OBJECTIVE> Retype the whole listing, please, keeping every line exact and dropping the pictures.
— BEGIN —
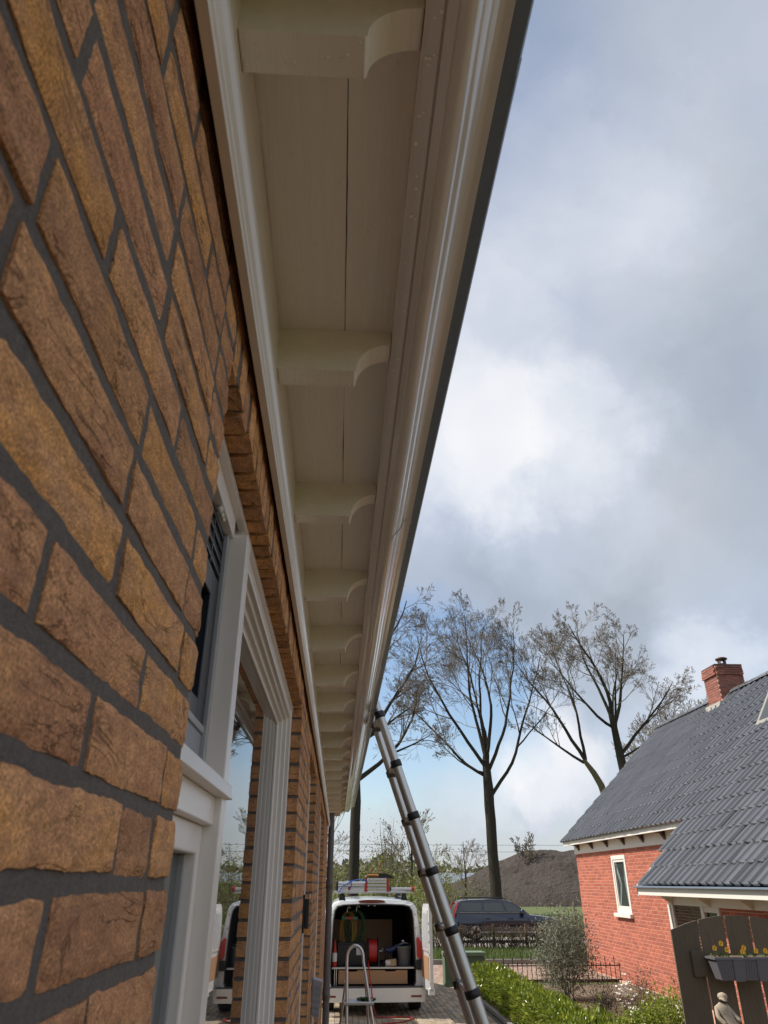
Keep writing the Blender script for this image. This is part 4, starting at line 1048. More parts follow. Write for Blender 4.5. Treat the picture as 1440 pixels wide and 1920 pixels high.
while z < 3.0:
    if WINR[2] - .03 < z < WINR[3] + .02: lay_red(RX, RYM, WINR[0], z, k); lay_red(RX, WINR[1], RY1, z, k)
    elif z < WINR[3] + .14 and z > WINR[3]: lay_red(RX, RYM, WINR[0], z, k); lay_red(RX, WINR[1], RY1, z, k)
    else: lay_red(RX, RYM, RY1, z, k)
    if z < 2.0: lay_red(RXP, RY0, 13.05, z, k)
    z += .078; k += 1
pieces(it, rbm, M_REDB, rw, 'brick', 290, 'brick_courses')
for i in range(17):   # upright bricks over the window
    MB().box(-.012, .008, -.026, .026, -.07, .07, Matrix.Translation((RX - 7.3, WINR[0] + .03 + i * .0605 - 20, WINR[3] + .075))).build('lintel_brick', M_REDB, rw)
# small window
w = empty('window', rh)
ya, yb_, za, zb = WINR
rb('frame', M_WHITE2, RX - .01, RX + .09, ya, ya + .09, za, zb, .004, w); rb('frame', M_WHITE2, RX - .01, RX + .09, yb_ - .09, yb_, za, zb, .004, w)
rb('frame', M_WHITE2, RX - .01, RX + .09, ya + .09, yb_ - .09, zb - .10, zb, .004, w); rb('frame', M_WHITE2, RX - .01, RX + .09, ya + .09, yb_ - .09, za, za + .10, .004, w)
for y0, y1, z0, z1 in ((ya + .092, ya + .15, za + .102, zb - .102), (yb_ - .15, yb_ - .092, za + .102, zb - .102)): rb('sash_stile', M_WHITE2, RX + .008, RX + .07, y0, y1, z0, z1, .004, w)
rb('sash_rail', M_WHITE2, RX + .008, RX + .07, ya + .151, yb_ - .151, zb - .16, zb - .102, .004, w); rb('sash_rail', M_WHITE2, RX + .008, RX + .07, ya + .151, yb_ - .151, za + .102, za + .16, .004, w)
rb('pane', mat('house_glass', (.035, .042, .042), .04, .1, 2, spec=.5), RX + .05, RX + .056, ya + .151, yb_ - .151, za + .16, zb - .16, 0, w)
# gathered curtain and a small ornament behind the glass plane are shown as pale drapes set just proud of the pane
cu = MB()
for s_, (p, q) in enumerate((((ya + .155, zb - .17), (ya + .30, za + .75)), ((yb_ - .155, zb - .17), (yb_ - .40, za + .65)))):
    for i in range(7):
        t = i / 6; y0 = p[0] + (q[0] - p[0]) * t * .9
        cu.tube([(RX - 7.3 + .045, p[0] + (.012 * i if s_ == 0 else -.012 * i) - 20, p[1]), (RX - 7.3 + .043, (p[0] * .5 + q[0] * .5) + (.02 * i - .06) - 20, (p[1] + q[1]) / 2), (RX - 7.3 + .046, q[0] + .02 * (i - 3) - 20, q[1]), (RX - 7.3 + .046, p[0] + (.05 if s_ == 0 else -.05) + .008 * i - 20, za + .17)], .006, 4)
cu.build('curtain', mat('curtain_grey', (.25, .30, .28), .9, .2, 30), w, fix=False)
rb('window_sill', M_WHITE2, RX - .09, RX + .02, ya - .06, yb_ + .10, za - .09, za - .002, .008, w)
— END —
RESULT FOR THIS EXERCISE>
Keep writing the Blender script for this image. This is part 4, starting at line 1048. More parts follow. Write for Blender 4.5. Treat the picture as 1440 pixels wide and 1920 pixels high.
while z < 3.0:
    if WINR[2] - .03 < z < WINR[3] + .02: lay_red(RX, RYM, WINR[0], z, k); lay_red(RX, WINR[1], RY1, z, k)
    elif z < WINR[3] + .14 and z > WINR[3]: lay_red(RX, RYM, WINR[0], z, k); lay_red(RX, WINR[1], RY1, z, k)
    else: lay_red(RX, RYM, RY1, z, k)
    if z < 2.0: lay_red(RXP, RY0, 13.05, z, k)
    z += .078; k += 1
pieces(it, rbm, M_REDB, rw, 'brick', 290, 'brick_courses')
for i in range(17):   # upright bricks over the window
    MB().box(-.012, .008, -.026, .026, -.07, .07, Matrix.Translation((RX - 7.3, WINR[0] + .03 + i * .0605 - 20, WINR[3] + .075))).build('lintel_brick', M_REDB, rw)
# small window
w = empty('window', rh)
ya, yb_, za, zb = WINR
rb('frame', M_WHITE2, RX - .01, RX + .09, ya, ya + .09, za, zb, .004, w); rb('frame', M_WHITE2, RX - .01, RX + .09, yb_ - .09, yb_, za, zb, .004, w)
rb('frame', M_WHITE2, RX - .01, RX + .09, ya + .09, yb_ - .09, zb - .10, zb, .004, w); rb('frame', M_WHITE2, RX - .01, RX + .09, ya + .09, yb_ - .09, za, za + .10, .004, w)
for y0, y1, z0, z1 in ((ya + .092, ya + .15, za + .102, zb - .102), (yb_ - .15, yb_ - .092, za + .102, zb - .102)): rb('sash_stile', M_WHITE2, RX + .008, RX + .07, y0, y1, z0, z1, .004, w)
rb('sash_rail', M_WHITE2, RX + .008, RX + .07, ya + .151, yb_ - .151, zb - .16, zb - .102, .004, w); rb('sash_rail', M_WHITE2, RX + .008, RX + .07, ya + .151, yb_ - .151, za + .102, za + .16, .004, w)
rb('pane', mat('house_glass', (.035, .042, .042), .04, .1, 2, spec=.5), RX + .05, RX + .056, ya + .151, yb_ - .151, za + .16, zb - .16, 0, w)
# gathered curtain and a small ornament behind the glass plane are shown as pale drapes set just proud of the pane
cu = MB()
for s_, (p, q) in enumerate((((ya + .155, zb - .17), (ya + .30, za + .75)), ((yb_ - .155, zb - .17), (yb_ - .40, za + .65)))):
    for i in range(7):
        t = i / 6; y0 = p[0] + (q[0] - p[0]) * t * .9
        cu.tube([(RX - 7.3 + .045, p[0] + (.012 * i if s_ == 0 else -.012 * i) - 20, p[1]), (RX - 7.3 + .043, (p[0] * .5 + q[0] * .5) + (.02 * i - .06) - 20, (p[1] + q[1]) / 2), (RX - 7.3 + .046, q[0] + .02 * (i - 3) - 20, q[1]), (RX - 7.3 + .046, p[0] + (.05 if s_ == 0 else -.05) + .008 * i - 20, za + .17)], .006, 4)
cu.build('curtain', mat('curtain_grey', (.25, .30, .28), .9, .2, 30), w, fix=False)
rb('window_sill', M_WHITE2, RX - .09, RX + .02, ya - .06, yb_ + .10, za - .09, za - .002, .008, w)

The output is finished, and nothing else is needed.